Just as it did at Cape Canaveral, the crowd in the Bryan-Gooding Planetarium at the Museum of Science & History cheered at 11:29 a.m. Friday when the space shuttle Atlantis lifted off to begin the final flight of the 30-year shuttle program.

More than 200 people were in the planetarium, the auditorium on the first floor was filled to capacity and those who couldn’t find a seat watched the launch on a big-screen television in the second-floor exhibit area.

Some of the spectators were old enough to remember when astronaut Alan Shepard became the first American in space on May 5, 1961. Others in the audience were barely born two months ago when the next-to-last shuttle was launched.

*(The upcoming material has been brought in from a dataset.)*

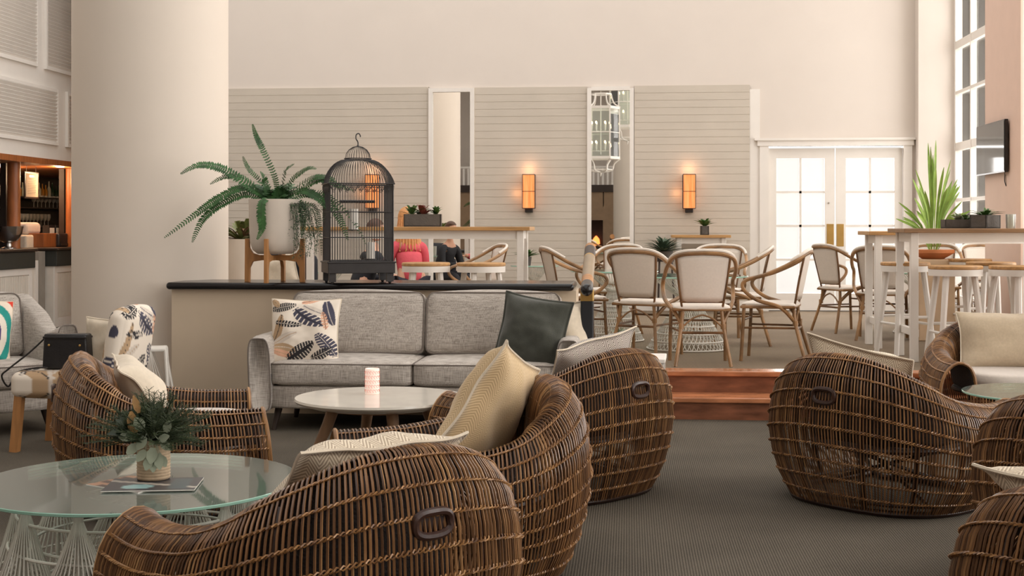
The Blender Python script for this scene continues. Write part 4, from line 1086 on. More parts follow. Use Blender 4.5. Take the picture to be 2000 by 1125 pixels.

“Maybe this experience will instill in them a love of science and space,” said MOSH Communications Manager Kristi Taylor, noting the large number of young shuttle finale witnesses in the planetarium.

Postponed by three minutes because of a technical issue, the NASA TV HD telecast of the launch was projected on the planetarium’s 60-foot dome through the Konica Minolta Super Media Globe II.

The optical system has four times the definition of HDTV and is the centerpiece of the $1 million renovation of the planetarium that debuted Nov. 11.

Taylor said MOSH’s planetarium is one of only two Super Globe II facilities in the country and the 60-foot dome makes it the largest in the world.